TASK INSTRUCTIONS: Your task is to repeat all of the data exactly while excluding the pictures.

►

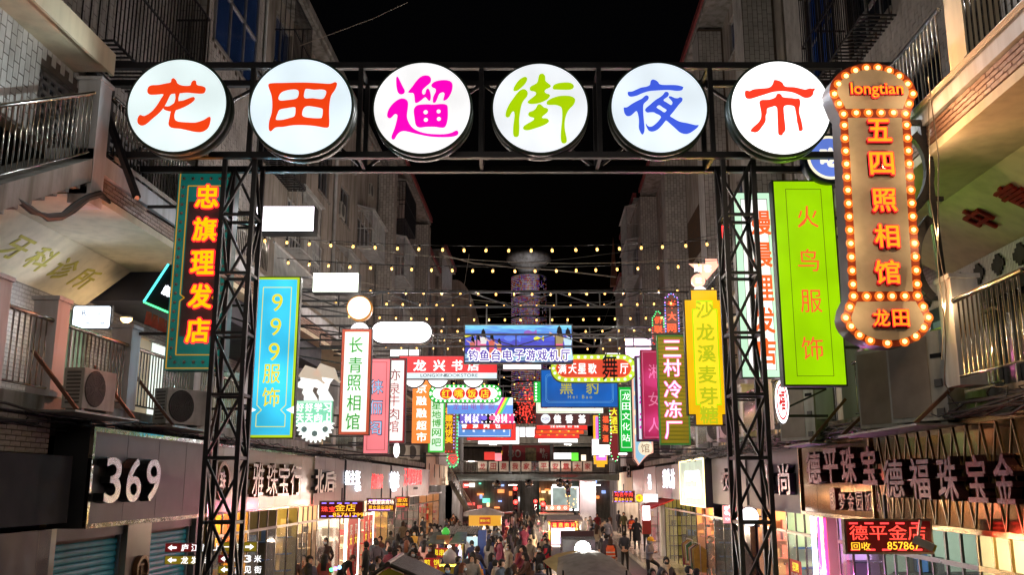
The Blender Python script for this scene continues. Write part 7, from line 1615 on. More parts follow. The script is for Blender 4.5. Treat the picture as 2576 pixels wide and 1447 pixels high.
# ---------------------------------------------------------------- people
def skin_body(J,E_,R,name):
    """one continuous figure grown over a jointed skeleton"""
    names = list(J); me = bpy.data.meshes.new(name); me.from_pydata([J[k] for k in names],[(names.index(a),names.index(b)) for a,b in E_],[])
    o = bpy.data.objects.new(name,me); COL.objects.link(o)
    m = o.modifiers.new('skin','SKIN'); m.use_smooth_shade = True
    sv = me.skin_vertices[0].data
    for i,k in enumerate(names):
        r = R[k]; sv[i].radius = r if isinstance(r,tuple) else (r,r); sv[i].use_root = (k == 'pelvis')
    s_ = o.modifiers.new('sub','SUBSURF'); s_.levels = 1; s_.render_levels = 1
    dg = bpy.context.evaluated_depsgraph_get(); out = bpy.data.meshes.new_from_object(o.evaluated_get(dg)); out.name = name
    bpy.data.objects.remove(o)
    out.materials.clear()
    for _ in range(4): out.materials.append(None)
    seg = {'skin': [],'top': [],'leg': [],'shoe': []}
    for a,b in E_:
        c = 'top'
        if a in ('head','skull','chin') or b in ('head','skull','nose') or 'hand' in b or 'f_' in b or b[:2] in ('f1','f2','f3','f4','th'): c = 'skin'
        elif b[:4] in ('knee','ankl'): c = 'leg'
        elif b[:3] == 'toe': c = 'shoe'
        seg[c].append((Vector(J[a]),Vector(J[b])))
    order = ['skin','top','leg','shoe']; vs = [v.co for v in out.vertices]
    def dist(p,a,b):
        ab = b - a; t = max(0,min(1,(p - a).dot(ab) / max(1e-9,ab.length_squared))); return (p - a - ab * t).length
    for p in out.polygons:
        c = p.center; best = min((min(dist(c,a,b) for a,b in seg[k]),i) for i,k in enumerate(order)); p.material_index = best[1]; p.use_smooth = True
    return out
def skeleton(pose):
    P = dict(lean=0,arms='down',legs='stand',hy=0.0)
    P.update(pose); lean = P['lean']; sit = P['legs'] == 'sit'; hz = .50 if sit else .93
    def up(z,y=0.0,x=0.0):     # a point z above the hips, leaned forward (towards -y)
        return (x,-math.sin(lean) * z + y * math.cos(lean),hz + math.cos(lean) * z + y * math.sin(lean))
    J = {'pelvis': (0,0,hz),'waist': up(.14),'chest': up(.36,.01),'neck': up(.52),'chin': up(.585,-.015),'head': up(.655,-.015),'skull': up(.735,0)}
    J['nose'] = up(.655,-.125)
    R = {'pelvis': (.155,.12),'waist': (.15,.11),'chest': (.18,.125),'neck': .062,'chin': (.065,.07),'head': (.078,.092),'skull': (.06,.075),'nose': .016}
    Ed = [('pelvis','waist'),('waist','chest'),('chest','neck'),('neck','chin'),('chin','head'),('head','skull'),('head','nose')]
    for s,n in ((-1,'L'),(1,'R')):
        sh = up(.45,0,s * .17); J['sho' + n] = sh; a = P['arms']; a = a[0 if s < 0 else 1] if isinstance(a,tuple) else a
        if a == 'down': el,wr,hd = up(.20,.02,s * .235),up(-.04,-.04,s * .245),up(-.13,-.06,s * .24)
        elif a == 'phone': el,wr,hd = up(.20,-.02,s * .22),up(.26,-.24,s * .10),up(.30,-.31,s * .05)
        elif a == 'reach': el,wr,hd = up(.25,-.18,s * .21),up(.16,-.42,s * .17),up(.15,-.52,s * .15)
        elif a == 'back': el,wr,hd = up(.20,.12,s * .22),up(.02,.15,s * .10),up(-.02,.17,s * .02)
        elif a == 'pocket': el,wr,hd = up(.20,.06,s * .26),up(.02,-.06,s * .19),up(-.04,-.1,s * .15)
        elif a == 'face': el,wr,hd = up(.22,-.12,s * .2),up(.44,-.2,s * .1),up(.54,-.15,s * .05)
        elif a == 'lap': el,wr,hd = up(.2,-.05,s * .22),up(.10,-.28,s * .12),up(.10,-.36,s * .06)
        J['elb' + n] = el; J['wri' + n] = wr; J['hand' + n] = hd; R['sho' + n] = .078; R['elb' + n] = .052; R['wri' + n] = .036; R['hand' + n] = (.038,.02)
        Ed += [('chest','sho' + n),('sho' + n,'elb' + n),('elb' + n,'wri' + n),('wri' + n,'hand' + n)]
        d = (Vector(hd) - Vector(wr)).normalized(); q = d.cross(Vector((0,1,.2))).normalized()
        for k in range(4):
            f = Vector(hd) + d * (.055 + (.012 if k in (1,2) else 0)) + q * (k - 1.5) * .017 + Vector((0,-.01,-.006)); J['f%d%s' % (k,n)] = tuple(f); R['f%d%s' % (k,n)] = .0085; Ed.append(('hand' + n,'f%d%s' % (k,n)))
        th = Vector(wr) + d * .05 - q * .045; J['th' + n] = tuple(th); R['th' + n] = .009; Ed.append(('wri' + n,'th' + n))
        if sit: hip,kn,an,to = (s * .10,-.02,hz - .01),(s * .13,-.42,hz),(s * .13,-.44,.10),(s * .14,-.60,.04)
        elif P['legs'] == 'walk':
            f = s * .26; hip,kn,an,to = (s * .09,0,hz - .06),(s * .10,-f * .6 - .04,.5),(s * .10,-f * .95 + .04,.10 + (.06 if s < 0 else 0)),(s * .11,-f - .12,.04)
        elif P['legs'] == 'step' and s > 0: hip,kn,an,to = (s * .09,0,hz - .06),(s * .22,-.30,.68),(s * .28,-.28,.28),(s * .31,-.44,.22)
        elif P['legs'] == 'squat': hip,kn,an,to = (s * .1,0,hz - .05),(s * .2,-.3,hz - .1),(s * .18,-.1,.1),(s * .2,-.25,.04)
        else: hip,kn,an,to = (s * .09,0,hz - .06),(s * .10,-.03,.49),(s * .11,.02,.10),(s * .13,-.14,.04)
        J['hip' + n] = hip; J['knee' + n] = kn; J['ankl' + n] = an; J['toe' + n] = to
        R['hip' + n] = .095; R['knee' + n] = .065; R['ankl' + n] = .045; R['toe' + n] = (.045,.035); Ed += [('pelvis','hip' + n),('hip' + n,'knee' + n),('knee' + n,'ankl' + n),('ankl' + n,'toe' + n)]
    return J,Ed,R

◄

RESULT FOR THIS TASK:
The Blender Python script for this scene continues. Write part 7, from line 1615 on. More parts follow. The script is for Blender 4.5. Treat the picture as 2576 pixels wide and 1447 pixels high.
# ---------------------------------------------------------------- people
def skin_body(J,E_,R,name):
    """one continuous figure grown over a jointed skeleton"""
    names = list(J); me = bpy.data.meshes.new(name); me.from_pydata([J[k] for k in names],[(names.index(a),names.index(b)) for a,b in E_],[])
    o = bpy.data.objects.new(name,me); COL.objects.link(o)
    m = o.modifiers.new('skin','SKIN'); m.use_smooth_shade = True
    sv = me.skin_vertices[0].data
    for i,k in enumerate(names):
        r = R[k]; sv[i].radius = r if isinstance(r,tuple) else (r,r); sv[i].use_root = (k == 'pelvis')
    s_ = o.modifiers.new('sub','SUBSURF'); s_.levels = 1; s_.render_levels = 1
    dg = bpy.context.evaluated_depsgraph_get(); out = bpy.data.meshes.new_from_object(o.evaluated_get(dg)); out.name = name
    bpy.data.objects.remove(o)
    out.materials.clear()
    for _ in range(4): out.materials.append(None)
    seg = {'skin': [],'top': [],'leg': [],'shoe': []}
    for a,b in E_:
        c = 'top'
        if a in ('head','skull','chin') or b in ('head','skull','nose') or 'hand' in b or 'f_' in b or b[:2] in ('f1','f2','f3','f4','th'): c = 'skin'
        elif b[:4] in ('knee','ankl'): c = 'leg'
        elif b[:3] == 'toe': c = 'shoe'
        seg[c].append((Vector(J[a]),Vector(J[b])))
    order = ['skin','top','leg','shoe']; vs = [v.co for v in out.vertices]
    def dist(p,a,b):
        ab = b - a; t = max(0,min(1,(p - a).dot(ab) / max(1e-9,ab.length_squared))); return (p - a - ab * t).length
    for p in out.polygons:
        c = p.center; best = min((min(dist(c,a,b) for a,b in seg[k]),i) for i,k in enumerate(order)); p.material_index = best[1]; p.use_smooth = True
    return out
def skeleton(pose):
    P = dict(lean=0,arms='down',legs='stand',hy=0.0)
    P.update(pose); lean = P['lean']; sit = P['legs'] == 'sit'; hz = .50 if sit else .93
    def up(z,y=0.0,x=0.0):     # a point z above the hips, leaned forward (towards -y)
        return (x,-math.sin(lean) * z + y * math.cos(lean),hz + math.cos(lean) * z + y * math.sin(lean))
    J = {'pelvis': (0,0,hz),'waist': up(.14),'chest': up(.36,.01),'neck': up(.52),'chin': up(.585,-.015),'head': up(.655,-.015),'skull': up(.735,0)}
    J['nose'] = up(.655,-.125)
    R = {'pelvis': (.155,.12),'waist': (.15,.11),'chest': (.18,.125),'neck': .062,'chin': (.065,.07),'head': (.078,.092),'skull': (.06,.075),'nose': .016}
    Ed = [('pelvis','waist'),('waist','chest'),('chest','neck'),('neck','chin'),('chin','head'),('head','skull'),('head','nose')]
    for s,n in ((-1,'L'),(1,'R')):
        sh = up(.45,0,s * .17); J['sho' + n] = sh; a = P['arms']; a = a[0 if s < 0 else 1] if isinstance(a,tuple) else a
        if a == 'down': el,wr,hd = up(.20,.02,s * .235),up(-.04,-.04,s * .245),up(-.13,-.06,s * .24)
        elif a == 'phone': el,wr,hd = up(.20,-.02,s * .22),up(.26,-.24,s * .10),up(.30,-.31,s * .05)
        elif a == 'reach': el,wr,hd = up(.25,-.18,s * .21),up(.16,-.42,s * .17),up(.15,-.52,s * .15)
        elif a == 'back': el,wr,hd = up(.20,.12,s * .22),up(.02,.15,s * .10),up(-.02,.17,s * .02)
        elif a == 'pocket': el,wr,hd = up(.20,.06,s * .26),up(.02,-.06,s * .19),up(-.04,-.1,s * .15)
        elif a == 'face': el,wr,hd = up(.22,-.12,s * .2),up(.44,-.2,s * .1),up(.54,-.15,s * .05)
        elif a == 'lap': el,wr,hd = up(.2,-.05,s * .22),up(.10,-.28,s * .12),up(.10,-.36,s * .06)
        J['elb' + n] = el; J['wri' + n] = wr; J['hand' + n] = hd; R['sho' + n] = .078; R['elb' + n] = .052; R['wri' + n] = .036; R['hand' + n] = (.038,.02)
        Ed += [('chest','sho' + n),('sho' + n,'elb' + n),('elb' + n,'wri' + n),('wri' + n,'hand' + n)]
        d = (Vector(hd) - Vector(wr)).normalized(); q = d.cross(Vector((0,1,.2))).normalized()
        for k in range(4):
            f = Vector(hd) + d * (.055 + (.012 if k in (1,2) else 0)) + q * (k - 1.5) * .017 + Vector((0,-.01,-.006)); J['f%d%s' % (k,n)] = tuple(f); R['f%d%s' % (k,n)] = .0085; Ed.append(('hand' + n,'f%d%s' % (k,n)))
        th = Vector(wr) + d * .05 - q * .045; J['th' + n] = tuple(th); R['th' + n] = .009; Ed.append(('wri' + n,'th' + n))
        if sit: hip,kn,an,to = (s * .10,-.02,hz - .01),(s * .13,-.42,hz),(s * .13,-.44,.10),(s * .14,-.60,.04)
        elif P['legs'] == 'walk':
            f = s * .26; hip,kn,an,to = (s * .09,0,hz - .06),(s * .10,-f * .6 - .04,.5),(s * .10,-f * .95 + .04,.10 + (.06 if s < 0 else 0)),(s * .11,-f - .12,.04)
        elif P['legs'] == 'step' and s > 0: hip,kn,an,to = (s * .09,0,hz - .06),(s * .22,-.30,.68),(s * .28,-.28,.28),(s * .31,-.44,.22)
        elif P['legs'] == 'squat': hip,kn,an,to = (s * .1,0,hz - .05),(s * .2,-.3,hz - .1),(s * .18,-.1,.1),(s * .2,-.25,.04)
        else: hip,kn,an,to = (s * .09,0,hz - .06),(s * .10,-.03,.49),(s * .11,.02,.10),(s * .13,-.14,.04)
        J['hip' + n] = hip; J['knee' + n] = kn; J['ankl' + n] = an; J['toe' + n] = to
        R['hip' + n] = .095; R['knee' + n] = .065; R['ankl' + n] = .045; R['toe' + n] = (.045,.035); Ed += [('pelvis','hip' + n),('hip' + n,'knee' + n),('knee' + n,'ankl' + n),('ankl' + n,'toe' + n)]
    return J,Ed,R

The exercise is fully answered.